Dialog als Beteiligungsverfahren begreifen
Jonas Gabler, Ultra-Experte und Politikwissenschaftler
Wie ordnen Sie es ein, dass seit etwa anderthalb Jahren auch in der Fanszene von RB Leipzig Pyrotechnik gezündet wird, obwohl das nicht Konsens in der Kurve ist?
Manche mag es vielleicht überraschen, dass sich auch bei RB Leipzig eine Fankultur herausbildet, die sich an den Idealen der Ultrakultur orientiert. Ich bin darüber nicht wirklich erstaunt. Es war klar, dass sich auch bei RB Leipzig junge Fußballfans davon angesprochen fühlen, was Ultras ausmacht: der rebellische Habitus, unangepasst zu sein, für starke Identität mit Verein und Stadt zu stehen und dadurch Reibung zu erzeugen. Das ist für viele junge Menschen attraktiv. Weil viele Fans dieser Fankultur bei RB eher kritisch gegenüberstehen, hat es eine Weile gedauert, bis die Jungen sich das getraut haben. Dieser Punkt war irgendwann erreicht. Dabei spielen möglicherweise auch Konfliktlinien mit dem Klub oder der Wunsch nach größerer Distanzierung zu anderen Fangruppen eine Rolle.
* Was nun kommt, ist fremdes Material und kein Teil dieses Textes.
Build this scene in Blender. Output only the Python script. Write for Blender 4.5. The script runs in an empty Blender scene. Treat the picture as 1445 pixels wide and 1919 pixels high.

Auch wegen anderer Probleme wie dem Verhalten untereinander in der Kurve oder der Ansprache der Capos gibt es aktuell heftige Diskussionen in der Leipziger Fanszene. Eine normale Entwicklung, die eigentlich kaum zu verhindern ist?
Das sind typische Themen, die bei jedem Verein zu Konflikten führen, weil es unterschiedliche Prioritäten gibt. Dem einen ist wichtig, als Fanszene sichtbar zu sein und Fahnen zu schwenken. Der andere möchte lieber das Spiel sehen. Je länger der Klub besteht, wird auch RB mit den gleichen Konflikten, Problemen und Herausforderungen, die in Fanszenen entstehen, konfrontiert werden wie die Traditionsvereine auch. Fankultur entwickelt sich ständig weiter, das hat auch mit einem Generationswechsel zu tun. Bei älteren Vereinen haben viele dieser Prozesse schon stattgefunden, sodass die Fanszenen geordneter sind. Bei RB findet das offenbar gerade statt.
Welche Handlungsempfehlung haben Sie beim Umgang mit Pyrotechnik?
Dem Problem Pyrotechnik wird man nicht beikommen, indem Vereine bestimmte Fangruppen ausschließen. Das Wichtigste ist, dass alle Parteien miteinander im Dialog bleiben und diesen Dialog auch als Beteiligungsverfahren begreifen. Alle Fans in der Kurve wirken daran mit, Fankultur zu gestalten. Da spielen Verhaltensregeln ebenso eine Rolle wie Pyrotechnik oder Umgang mit Diskriminierung. Die Vereine sind gut beraten, da einerseits eine moderierende Rolle einzunehmen, um den Dialog zu befördern, und andererseits auch unmissverständlich, aber fair Grenzen zu kommunizieren.